Share and Bond Prices Fall, Dollar Little Changed Ahead of Tuesday-Wednesday FOMC Meeting

January 30, 2023

U.S. equity futures point to a drop of around 1% at the opening bell. Share prices closed down 2.7% in Hong Kong, 1.4% in South Korea, 0.5% in Singapore, 0.4% in Indonesia but up 0.2% in Japan and 0.1% in China. Major European stock exchanges are down about 0.5% thus far.

Ten-year sovereign bond yields are up 8 basis points in Italy, 7 bps in Spain, 6 bps in Germany and France, 5 bps in the United States but just 0.2% in Great Britain. The consensus of Fed watchers is that the FOMC will approve a smaller 25-basis point interest rate hike to be announced Wednesday. Opinions are divided over the path of inflation in the first half of 2023.

The dollar has risen 0.4% against the Australian dollar, 0.2% relative to the Japanese yen, and 0.1% versus the Canadian dollar but down 0.4% vis-a-vis the euro, 0.5% against the yuan. There’s been no net movement of the dollar against the Swiss franc or sterling.

One of the biggest financial market moves today has been a 2.8% slump in the price of Bitcoin. Oil and gold prices are down just 0.4% and 0.2%.

Euroland’s monthly economic sentiment index unexpectedly climbed to a 7-month high in January. Indices for the retail sector and consumer confidence were at their best levels since just before Russia invaded Ukraine in February 2022. Sector indices for services and industry printed at 7- and 5-month highs. The gauge for employment was at an 8-month peak, whereas that for construction, which is very sensitive to interest rate changes dropped to a 4-month low. Officials at the ECB and Bank of England will be reviewing interest rate policy this week as well as the FOMC.

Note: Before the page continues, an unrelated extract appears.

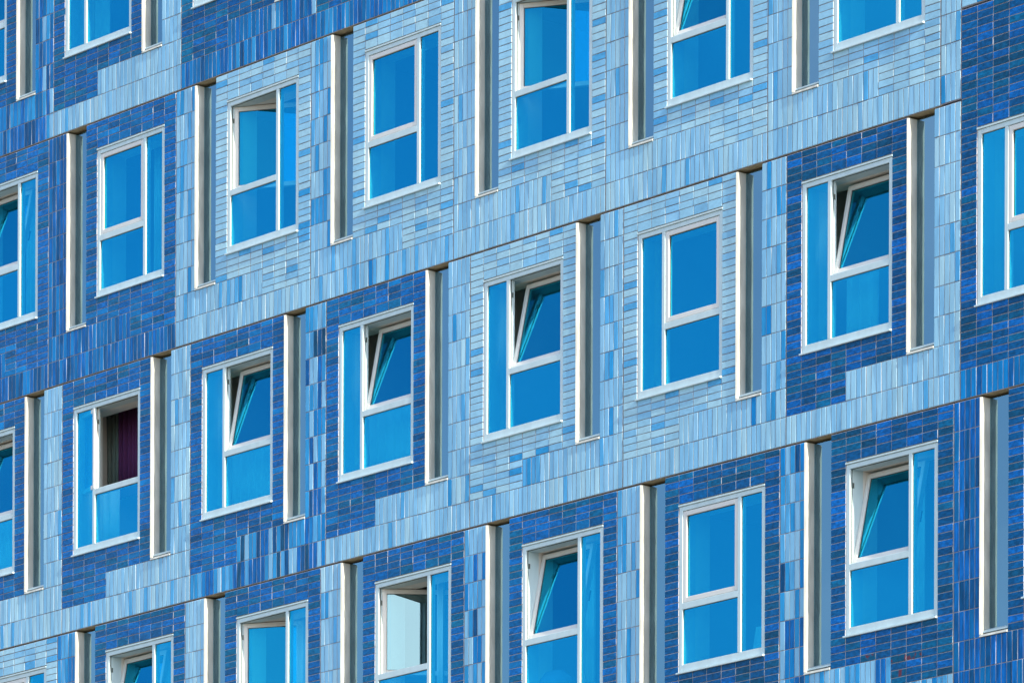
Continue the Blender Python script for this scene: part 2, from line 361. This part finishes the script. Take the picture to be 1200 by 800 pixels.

Turkish economic sentiment also surpassed expectations in January, rising 2.8 index points to a 7-month high.

Finnish consumer confidence bounced off December’s 28-year low of -18.5 to an 8-month high in January of -12.7. Spanish business confidence rose 0.8 points to -4.3 this month from -5.1 in December and a 23-month low of -7.6 in November.

Today’s batch of price data releases delivered mixed results. Spanish consumer price inflation this month edged a tenth of a percentage point above December’s 5.7% 13-month low but was five percentage points below July’s 454-month peak. However, core CPI touched a new 36-year high.

Icelandic CPI inflation of 9.9% in January represents a half-year high and remains well above 5.7% a year ago.

Producer price inflation accelerated in Italy and Malaysia to 3- and 2-month highs of 31.7% and 3.5% but continued to recede in Greece and Austria to 16- and 15-month lows of 16.5% and 13.3%.

Germany, Belgium, Sweden and Ireland reported fourth-quarter GDP statistics this morning.

  • German GDP contracted 0.2% on quarter. That weaker-than-forecast result was sub-zero for the first time since 1Q 2021 and was also associated with a 7-quarter low year-on-year advance of 1.1%.
  • Belgian GDP rose only 0.1% on quarter, resulting in a 7-quarter low year-on-year pace of 1.4%.
  • Swedish GDP slumped 0.6% both relative to the prior quarter and the same quarter a year earlier. The average Swedish growth rate in 2022 was positive, however, at +2.4%.
  • Irish GDP grew 3.5% on quarter (most since 1Q 2022) and 13.5% on year (up from 10.9% in 3Q and the fastest since the year through 4Q 2021.

New Zealand’s trade deficit widened sharply from NZD 7.1 billion in 2021 to NZD 14.3 billion last year.

Spanish and Portuguese retail sales dropped 1.7% and 3.1% during December relative to the prior month.

In Ghana, where consumer price inflation soared from 12.6% at end-2021 to 54.1% last month, officials at the Bank of Ghana increased the policy interest rate from 14.5% coming into March 2022 to 27.0% by last November. The near doubling was accomplished in just five months, with increments of 250 basis points in March, October and November, 200 basis points in May and 300 bps in August. Today’s further policy rate hike to 28% was only 100 basis points in size, matching an initial tightening in November 2021. Ghana has experienced a textbook vicious cycle of reinforcing currency depreciation and domestic price inflation. The U.S. dollar is worth 127% more against Ghana’s currency than a year ago.